» Material:
········

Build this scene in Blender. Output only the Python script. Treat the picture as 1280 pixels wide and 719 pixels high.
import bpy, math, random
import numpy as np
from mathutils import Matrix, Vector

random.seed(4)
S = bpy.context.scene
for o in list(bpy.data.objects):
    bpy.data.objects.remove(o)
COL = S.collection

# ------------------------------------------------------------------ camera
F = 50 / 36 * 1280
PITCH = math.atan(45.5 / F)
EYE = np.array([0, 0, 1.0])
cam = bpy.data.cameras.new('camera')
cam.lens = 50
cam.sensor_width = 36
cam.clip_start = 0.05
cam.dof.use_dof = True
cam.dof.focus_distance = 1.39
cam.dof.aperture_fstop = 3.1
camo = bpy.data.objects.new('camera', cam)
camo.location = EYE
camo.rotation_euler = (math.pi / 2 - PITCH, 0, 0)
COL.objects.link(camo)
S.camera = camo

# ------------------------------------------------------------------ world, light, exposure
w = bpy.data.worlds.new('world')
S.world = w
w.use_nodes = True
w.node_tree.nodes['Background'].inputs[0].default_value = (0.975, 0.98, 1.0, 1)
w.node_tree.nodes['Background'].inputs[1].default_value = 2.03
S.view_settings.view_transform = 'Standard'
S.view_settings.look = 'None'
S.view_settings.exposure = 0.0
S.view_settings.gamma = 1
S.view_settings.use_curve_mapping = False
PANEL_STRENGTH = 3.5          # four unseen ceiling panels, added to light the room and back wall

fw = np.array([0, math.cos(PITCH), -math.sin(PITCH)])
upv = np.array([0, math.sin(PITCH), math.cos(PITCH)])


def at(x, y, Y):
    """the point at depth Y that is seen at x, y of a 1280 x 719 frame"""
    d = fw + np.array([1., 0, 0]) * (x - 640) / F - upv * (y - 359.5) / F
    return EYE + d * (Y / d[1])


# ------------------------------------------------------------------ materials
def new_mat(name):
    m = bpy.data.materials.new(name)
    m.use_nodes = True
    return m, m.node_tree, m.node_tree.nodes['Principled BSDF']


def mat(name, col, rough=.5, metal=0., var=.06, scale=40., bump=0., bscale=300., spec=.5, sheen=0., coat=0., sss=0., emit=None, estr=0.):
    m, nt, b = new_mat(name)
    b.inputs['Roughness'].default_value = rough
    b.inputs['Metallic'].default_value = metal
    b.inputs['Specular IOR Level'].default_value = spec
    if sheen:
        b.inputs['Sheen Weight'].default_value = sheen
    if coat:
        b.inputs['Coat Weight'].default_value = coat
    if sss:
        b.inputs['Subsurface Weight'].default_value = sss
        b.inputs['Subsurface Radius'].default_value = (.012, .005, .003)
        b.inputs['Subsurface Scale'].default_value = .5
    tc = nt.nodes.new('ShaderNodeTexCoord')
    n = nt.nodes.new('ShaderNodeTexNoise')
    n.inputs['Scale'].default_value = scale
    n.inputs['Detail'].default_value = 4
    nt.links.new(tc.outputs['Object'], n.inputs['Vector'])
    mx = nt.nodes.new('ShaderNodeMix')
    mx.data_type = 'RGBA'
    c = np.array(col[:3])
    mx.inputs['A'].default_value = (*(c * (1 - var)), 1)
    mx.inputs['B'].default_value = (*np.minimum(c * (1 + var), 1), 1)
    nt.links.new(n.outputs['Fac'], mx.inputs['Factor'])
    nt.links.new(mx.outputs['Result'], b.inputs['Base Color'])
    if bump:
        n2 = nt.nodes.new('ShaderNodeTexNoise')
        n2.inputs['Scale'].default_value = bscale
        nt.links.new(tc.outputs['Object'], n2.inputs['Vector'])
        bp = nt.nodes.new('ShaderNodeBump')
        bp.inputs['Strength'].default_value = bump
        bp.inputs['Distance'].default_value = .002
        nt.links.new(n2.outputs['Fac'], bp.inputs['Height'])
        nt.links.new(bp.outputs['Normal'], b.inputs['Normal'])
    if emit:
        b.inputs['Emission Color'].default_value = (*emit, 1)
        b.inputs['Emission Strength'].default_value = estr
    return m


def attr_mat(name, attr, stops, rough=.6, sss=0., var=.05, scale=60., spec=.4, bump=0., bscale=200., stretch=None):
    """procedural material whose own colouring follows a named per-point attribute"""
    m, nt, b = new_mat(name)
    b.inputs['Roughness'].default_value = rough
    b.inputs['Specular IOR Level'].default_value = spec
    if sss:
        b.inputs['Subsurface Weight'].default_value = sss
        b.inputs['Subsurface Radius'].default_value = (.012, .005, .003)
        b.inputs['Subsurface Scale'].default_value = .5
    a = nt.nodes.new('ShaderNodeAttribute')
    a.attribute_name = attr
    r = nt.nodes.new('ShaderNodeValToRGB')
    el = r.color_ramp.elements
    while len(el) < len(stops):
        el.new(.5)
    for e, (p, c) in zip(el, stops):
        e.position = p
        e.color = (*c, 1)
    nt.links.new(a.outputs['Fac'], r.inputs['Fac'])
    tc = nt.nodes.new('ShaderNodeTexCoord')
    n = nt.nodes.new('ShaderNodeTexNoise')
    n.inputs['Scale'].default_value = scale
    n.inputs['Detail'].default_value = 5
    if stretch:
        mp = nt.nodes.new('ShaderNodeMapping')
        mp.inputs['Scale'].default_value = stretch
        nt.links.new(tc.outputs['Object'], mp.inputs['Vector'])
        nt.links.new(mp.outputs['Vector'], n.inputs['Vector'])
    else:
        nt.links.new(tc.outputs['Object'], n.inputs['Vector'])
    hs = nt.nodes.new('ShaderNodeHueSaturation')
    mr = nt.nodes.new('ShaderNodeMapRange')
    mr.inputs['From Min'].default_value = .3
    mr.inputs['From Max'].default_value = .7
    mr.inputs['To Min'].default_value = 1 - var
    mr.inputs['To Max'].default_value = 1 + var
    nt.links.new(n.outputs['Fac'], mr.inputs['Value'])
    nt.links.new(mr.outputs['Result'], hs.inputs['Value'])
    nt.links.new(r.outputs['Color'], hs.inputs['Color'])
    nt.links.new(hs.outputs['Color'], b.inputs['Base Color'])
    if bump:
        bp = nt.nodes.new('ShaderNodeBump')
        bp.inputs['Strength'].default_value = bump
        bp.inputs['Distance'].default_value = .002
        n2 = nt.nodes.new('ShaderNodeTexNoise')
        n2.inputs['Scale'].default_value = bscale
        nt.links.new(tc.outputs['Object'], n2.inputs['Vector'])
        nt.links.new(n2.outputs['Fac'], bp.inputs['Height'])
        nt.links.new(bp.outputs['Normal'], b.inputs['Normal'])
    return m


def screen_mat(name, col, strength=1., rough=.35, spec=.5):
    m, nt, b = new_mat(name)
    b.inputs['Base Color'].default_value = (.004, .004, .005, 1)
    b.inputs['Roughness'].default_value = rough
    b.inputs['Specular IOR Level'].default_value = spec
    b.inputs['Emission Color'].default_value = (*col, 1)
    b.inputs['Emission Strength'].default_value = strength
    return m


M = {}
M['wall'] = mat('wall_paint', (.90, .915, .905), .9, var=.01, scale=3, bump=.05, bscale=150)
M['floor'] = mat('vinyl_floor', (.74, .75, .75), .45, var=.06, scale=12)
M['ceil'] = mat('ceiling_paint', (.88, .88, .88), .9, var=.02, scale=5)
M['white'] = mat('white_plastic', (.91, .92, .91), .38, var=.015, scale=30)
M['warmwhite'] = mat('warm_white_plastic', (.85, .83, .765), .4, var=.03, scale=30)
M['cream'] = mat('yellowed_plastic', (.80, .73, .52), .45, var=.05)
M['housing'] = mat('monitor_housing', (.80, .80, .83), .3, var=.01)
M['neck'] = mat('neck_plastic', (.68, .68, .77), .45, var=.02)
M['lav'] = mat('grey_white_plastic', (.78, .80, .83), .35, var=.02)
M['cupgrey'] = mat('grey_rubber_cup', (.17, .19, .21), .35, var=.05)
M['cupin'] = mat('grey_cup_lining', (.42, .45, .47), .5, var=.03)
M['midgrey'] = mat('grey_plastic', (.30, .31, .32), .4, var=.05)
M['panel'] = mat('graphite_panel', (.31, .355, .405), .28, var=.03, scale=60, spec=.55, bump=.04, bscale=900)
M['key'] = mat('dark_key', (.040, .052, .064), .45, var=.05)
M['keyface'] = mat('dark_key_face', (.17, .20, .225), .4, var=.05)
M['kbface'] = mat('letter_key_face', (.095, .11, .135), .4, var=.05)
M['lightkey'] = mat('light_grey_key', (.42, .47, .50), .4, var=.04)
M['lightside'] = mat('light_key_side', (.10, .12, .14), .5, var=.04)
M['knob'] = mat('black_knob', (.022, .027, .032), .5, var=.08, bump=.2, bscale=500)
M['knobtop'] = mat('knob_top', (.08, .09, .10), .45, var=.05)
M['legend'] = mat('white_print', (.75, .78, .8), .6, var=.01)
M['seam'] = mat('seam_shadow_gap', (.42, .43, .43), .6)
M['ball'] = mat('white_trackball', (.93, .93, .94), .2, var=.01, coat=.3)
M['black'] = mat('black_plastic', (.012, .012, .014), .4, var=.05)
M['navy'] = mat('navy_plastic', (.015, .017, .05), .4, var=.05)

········

» Exercise instructions:
Using the listing above, show each line holding the string "scene".

» Finished task:
Build this scene in Blender. Output only the Python script. Treat the picture as 1280 pixels wide and 719 pixels high.
S = bpy.context.scene